C’est La plus secrète mémoire des hommes du Sénégalais Mohammed Mbougar Sarr (Prix Goncourt 2021) qui le met sur le chemin de Ouologuem. Car dès la dédicace de Sarr, il comprend que l’ouvrage ne prend toute sa dimension réquisitoire, sans rupture avec l’ancien colon, que s’il est ramené à sa source d’inspiration, le Malien Yambo Ouologuem et à son ouvrage Le Devoir de violence. Sans cela, sa compréhension demeurera amputée, comme l’est la connaissance des Marocains de la littérature africaine d’expression française. Une lacune que l’auteur entend combler dans cet écrit et surtout dans le travail entrepris au sein de l’Académie du Royaume du Maroc pour rendre l’Afrique à l’Afrique

Mais bien avant d’accompagner l’auteur dans ses pérégrinations dans les vestiges et les méandres du temps passé, c’est un autre lieu de mémoire, sujet de la première partie de Je vous parle des temps presque heureux, qui l’enthousiasme : l’espace mobile et mouvant des toiles où se déploient les peintres marocains. 

Des peintres et une certaine histoire de la peinture

L’Ailleurs de nos peintres est le titre générique des Chroniques qu’Abdeljalil Lahjomri a consacrées à la peinture marocaine. Elles auraient pu tout aussi bien s’intituler Esquisse d’une histoire de la peinture marocaine. Mais le Secrétaire perpétuel de l’Académie du Royaume a choisi de les inscrire ailleurs : dans le mouvement collectif de la peinture marocaine et dans l’individualité de chaque peintre et de son Ailleurs, au sens de l’une des significations que lui donne Baudelaire. Un ailleurs rêvé pour exprimer la distance que le poète ou l’artiste creusent entre leurs deux soi, une distance suffisante pour leur permettre de se supporter eux-mêmes. 

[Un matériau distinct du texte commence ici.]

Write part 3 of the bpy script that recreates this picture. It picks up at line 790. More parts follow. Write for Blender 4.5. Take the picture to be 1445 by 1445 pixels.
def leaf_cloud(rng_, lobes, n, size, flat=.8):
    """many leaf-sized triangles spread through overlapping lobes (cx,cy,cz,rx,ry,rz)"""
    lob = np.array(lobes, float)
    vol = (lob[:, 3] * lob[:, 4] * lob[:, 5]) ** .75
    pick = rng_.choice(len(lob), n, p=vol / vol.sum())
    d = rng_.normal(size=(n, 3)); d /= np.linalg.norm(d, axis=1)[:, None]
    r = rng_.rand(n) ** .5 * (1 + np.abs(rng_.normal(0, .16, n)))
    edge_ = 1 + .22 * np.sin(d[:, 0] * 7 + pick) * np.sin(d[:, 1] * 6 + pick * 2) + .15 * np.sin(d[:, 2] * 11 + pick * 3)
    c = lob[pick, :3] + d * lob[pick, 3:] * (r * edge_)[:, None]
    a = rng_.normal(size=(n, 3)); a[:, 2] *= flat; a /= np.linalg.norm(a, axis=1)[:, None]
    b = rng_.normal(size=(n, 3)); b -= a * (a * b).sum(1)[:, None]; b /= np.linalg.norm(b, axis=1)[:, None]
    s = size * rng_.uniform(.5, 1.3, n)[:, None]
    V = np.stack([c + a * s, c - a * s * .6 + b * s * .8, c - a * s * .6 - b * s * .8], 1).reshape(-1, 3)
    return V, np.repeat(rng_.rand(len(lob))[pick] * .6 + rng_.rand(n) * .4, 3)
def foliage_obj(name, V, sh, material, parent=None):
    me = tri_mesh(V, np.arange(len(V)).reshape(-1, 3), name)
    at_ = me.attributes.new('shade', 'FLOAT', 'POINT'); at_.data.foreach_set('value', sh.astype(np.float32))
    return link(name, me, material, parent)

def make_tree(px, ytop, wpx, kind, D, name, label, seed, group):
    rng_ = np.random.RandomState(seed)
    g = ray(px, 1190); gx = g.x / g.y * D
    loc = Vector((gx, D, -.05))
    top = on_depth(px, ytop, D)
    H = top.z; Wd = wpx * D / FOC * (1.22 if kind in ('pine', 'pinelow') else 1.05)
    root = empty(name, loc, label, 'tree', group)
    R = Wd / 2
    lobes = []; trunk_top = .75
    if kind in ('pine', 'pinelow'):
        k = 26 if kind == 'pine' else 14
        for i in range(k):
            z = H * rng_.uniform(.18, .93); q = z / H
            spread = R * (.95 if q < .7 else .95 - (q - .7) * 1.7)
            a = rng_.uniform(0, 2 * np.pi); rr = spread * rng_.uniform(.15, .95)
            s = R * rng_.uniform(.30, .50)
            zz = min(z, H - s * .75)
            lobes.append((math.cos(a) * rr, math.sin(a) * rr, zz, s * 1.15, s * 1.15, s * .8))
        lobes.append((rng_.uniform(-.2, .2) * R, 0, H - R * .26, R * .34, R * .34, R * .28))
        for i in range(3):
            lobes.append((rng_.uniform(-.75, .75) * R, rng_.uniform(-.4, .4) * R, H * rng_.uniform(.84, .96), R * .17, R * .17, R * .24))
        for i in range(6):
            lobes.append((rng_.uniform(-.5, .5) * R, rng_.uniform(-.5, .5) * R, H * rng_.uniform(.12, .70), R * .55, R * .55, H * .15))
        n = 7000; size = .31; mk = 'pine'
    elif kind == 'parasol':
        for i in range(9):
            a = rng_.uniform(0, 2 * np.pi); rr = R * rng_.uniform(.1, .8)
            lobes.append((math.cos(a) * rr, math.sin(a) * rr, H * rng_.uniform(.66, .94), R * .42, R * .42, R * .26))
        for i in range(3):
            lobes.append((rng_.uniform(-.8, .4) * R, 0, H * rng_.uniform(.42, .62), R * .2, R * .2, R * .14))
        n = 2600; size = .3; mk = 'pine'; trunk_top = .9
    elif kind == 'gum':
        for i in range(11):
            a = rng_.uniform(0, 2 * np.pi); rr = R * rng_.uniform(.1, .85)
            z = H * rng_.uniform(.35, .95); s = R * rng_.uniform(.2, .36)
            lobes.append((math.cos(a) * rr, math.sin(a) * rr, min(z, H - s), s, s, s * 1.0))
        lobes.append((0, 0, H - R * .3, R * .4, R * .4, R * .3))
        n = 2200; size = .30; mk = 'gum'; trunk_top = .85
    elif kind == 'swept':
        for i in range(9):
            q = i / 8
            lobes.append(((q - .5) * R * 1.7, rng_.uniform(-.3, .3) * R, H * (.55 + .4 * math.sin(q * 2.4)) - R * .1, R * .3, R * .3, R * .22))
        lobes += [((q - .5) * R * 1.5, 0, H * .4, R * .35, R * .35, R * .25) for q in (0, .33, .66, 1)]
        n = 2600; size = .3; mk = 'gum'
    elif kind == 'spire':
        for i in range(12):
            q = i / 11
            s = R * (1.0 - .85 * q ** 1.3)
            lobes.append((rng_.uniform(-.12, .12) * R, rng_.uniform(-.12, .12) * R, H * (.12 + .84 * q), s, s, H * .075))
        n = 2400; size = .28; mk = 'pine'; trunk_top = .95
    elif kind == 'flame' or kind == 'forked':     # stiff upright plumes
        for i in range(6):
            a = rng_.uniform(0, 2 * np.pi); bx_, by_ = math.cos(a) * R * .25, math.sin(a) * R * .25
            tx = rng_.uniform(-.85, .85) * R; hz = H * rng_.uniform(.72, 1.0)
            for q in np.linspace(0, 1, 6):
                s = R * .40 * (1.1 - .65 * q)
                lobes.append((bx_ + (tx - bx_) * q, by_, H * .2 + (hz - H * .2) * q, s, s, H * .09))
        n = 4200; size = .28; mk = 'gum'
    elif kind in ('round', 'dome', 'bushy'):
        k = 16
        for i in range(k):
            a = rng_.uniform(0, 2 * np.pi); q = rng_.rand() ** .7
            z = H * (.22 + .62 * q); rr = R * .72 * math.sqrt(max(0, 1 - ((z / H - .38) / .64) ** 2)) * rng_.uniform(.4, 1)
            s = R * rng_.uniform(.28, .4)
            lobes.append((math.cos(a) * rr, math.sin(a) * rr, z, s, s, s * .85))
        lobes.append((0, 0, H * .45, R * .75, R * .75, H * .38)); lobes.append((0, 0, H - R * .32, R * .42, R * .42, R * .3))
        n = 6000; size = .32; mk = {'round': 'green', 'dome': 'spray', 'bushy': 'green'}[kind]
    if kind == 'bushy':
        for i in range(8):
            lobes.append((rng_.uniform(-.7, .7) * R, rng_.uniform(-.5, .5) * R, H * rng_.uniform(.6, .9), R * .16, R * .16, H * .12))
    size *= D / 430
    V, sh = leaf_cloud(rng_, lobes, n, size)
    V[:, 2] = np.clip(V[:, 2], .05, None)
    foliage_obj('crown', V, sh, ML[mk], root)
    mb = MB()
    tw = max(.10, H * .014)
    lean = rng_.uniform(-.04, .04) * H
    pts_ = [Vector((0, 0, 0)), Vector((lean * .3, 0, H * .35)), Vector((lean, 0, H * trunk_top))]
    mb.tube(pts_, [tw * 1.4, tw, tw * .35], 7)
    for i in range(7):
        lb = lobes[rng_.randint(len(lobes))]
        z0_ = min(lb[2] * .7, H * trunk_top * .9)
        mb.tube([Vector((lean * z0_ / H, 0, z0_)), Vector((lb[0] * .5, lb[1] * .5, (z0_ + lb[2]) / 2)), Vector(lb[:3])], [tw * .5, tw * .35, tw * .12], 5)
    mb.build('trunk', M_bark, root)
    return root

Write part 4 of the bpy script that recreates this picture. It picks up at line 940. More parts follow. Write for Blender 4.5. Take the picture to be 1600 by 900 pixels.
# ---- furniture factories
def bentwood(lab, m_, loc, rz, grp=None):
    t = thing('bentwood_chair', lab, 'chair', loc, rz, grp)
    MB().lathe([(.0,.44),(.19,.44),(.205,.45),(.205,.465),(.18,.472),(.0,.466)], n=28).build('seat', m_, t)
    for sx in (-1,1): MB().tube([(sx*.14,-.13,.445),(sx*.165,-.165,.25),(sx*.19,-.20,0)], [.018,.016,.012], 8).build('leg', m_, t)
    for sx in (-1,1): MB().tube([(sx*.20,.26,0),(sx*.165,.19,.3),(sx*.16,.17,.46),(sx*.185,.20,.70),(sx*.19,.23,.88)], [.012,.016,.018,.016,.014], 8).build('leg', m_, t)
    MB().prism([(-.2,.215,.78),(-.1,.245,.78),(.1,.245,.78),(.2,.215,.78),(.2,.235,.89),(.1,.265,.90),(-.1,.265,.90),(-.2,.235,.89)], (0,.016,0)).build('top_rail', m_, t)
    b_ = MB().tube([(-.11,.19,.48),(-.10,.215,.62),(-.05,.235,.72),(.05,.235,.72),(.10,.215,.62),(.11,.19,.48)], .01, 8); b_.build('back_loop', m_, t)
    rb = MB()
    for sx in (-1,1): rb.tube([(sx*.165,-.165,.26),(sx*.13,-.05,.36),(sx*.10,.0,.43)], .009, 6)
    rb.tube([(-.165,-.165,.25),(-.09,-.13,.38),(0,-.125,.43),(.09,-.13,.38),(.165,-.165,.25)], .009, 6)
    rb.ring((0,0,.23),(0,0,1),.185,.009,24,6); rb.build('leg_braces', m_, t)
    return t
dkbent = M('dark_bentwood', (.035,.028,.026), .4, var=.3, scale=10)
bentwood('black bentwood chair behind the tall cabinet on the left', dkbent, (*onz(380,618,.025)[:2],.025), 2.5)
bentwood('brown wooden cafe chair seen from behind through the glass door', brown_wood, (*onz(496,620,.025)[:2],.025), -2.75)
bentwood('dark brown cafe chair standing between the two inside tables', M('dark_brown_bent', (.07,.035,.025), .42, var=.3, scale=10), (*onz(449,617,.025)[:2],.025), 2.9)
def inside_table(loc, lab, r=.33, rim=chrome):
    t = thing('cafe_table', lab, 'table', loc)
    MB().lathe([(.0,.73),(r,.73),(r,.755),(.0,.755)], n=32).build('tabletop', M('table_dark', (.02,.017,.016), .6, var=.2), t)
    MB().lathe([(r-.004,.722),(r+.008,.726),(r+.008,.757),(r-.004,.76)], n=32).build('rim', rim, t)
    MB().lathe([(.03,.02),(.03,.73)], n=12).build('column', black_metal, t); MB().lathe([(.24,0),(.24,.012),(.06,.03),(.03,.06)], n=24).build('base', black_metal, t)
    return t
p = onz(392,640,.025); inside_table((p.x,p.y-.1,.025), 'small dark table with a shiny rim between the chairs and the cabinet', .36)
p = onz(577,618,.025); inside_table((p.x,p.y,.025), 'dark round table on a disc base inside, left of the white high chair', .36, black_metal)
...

L’Ailleurs, c’est un cheminement dans la création poétique, ici plastique ou picturale. Et c’est dans l’essai de Jean-Paul Sartre, Baudelaire, qu’Abdeljalil Lahjomri puise la définition idoine de l’Ailleurs de nos peintres: «Pour Baudelaire dont le spleen réclame toujours un « ailleurs », écrit l’existentialiste Sartre, la signification d’une chose est le symbole même de l’insatisfaction (...) et l’effort de Baudelaire est de s›emparer de lui-même (...) réaliser son altérité en s’identifiant au monde tout entier. » Ce fait d’être un autre n’escamote pas l’identité mais lui permet de se concrétiser en se transposant en une multitude de signes dans la création d’un peintre. Et c’est à sa quête qu’est parti Abdeljalil Lahjomri dans ses Chroniques pour comprendre et faire comprendre une peinture dont l’histoire est encore en développement dans une effervescence artistique en perpétuel renouvellement. 

Au final, Abdeljalil Lahjomri nous entraîne à travers des lieux de mémoire réels, symboliques ou virtuels, questionnant et explorant avec minutie, passion et intelligence, retournant les pierres avec la ferme conviction que sous leur poids se niche le sens des choses, s’étendent les racines de l’histoire passée et présente de l’identité marocaine.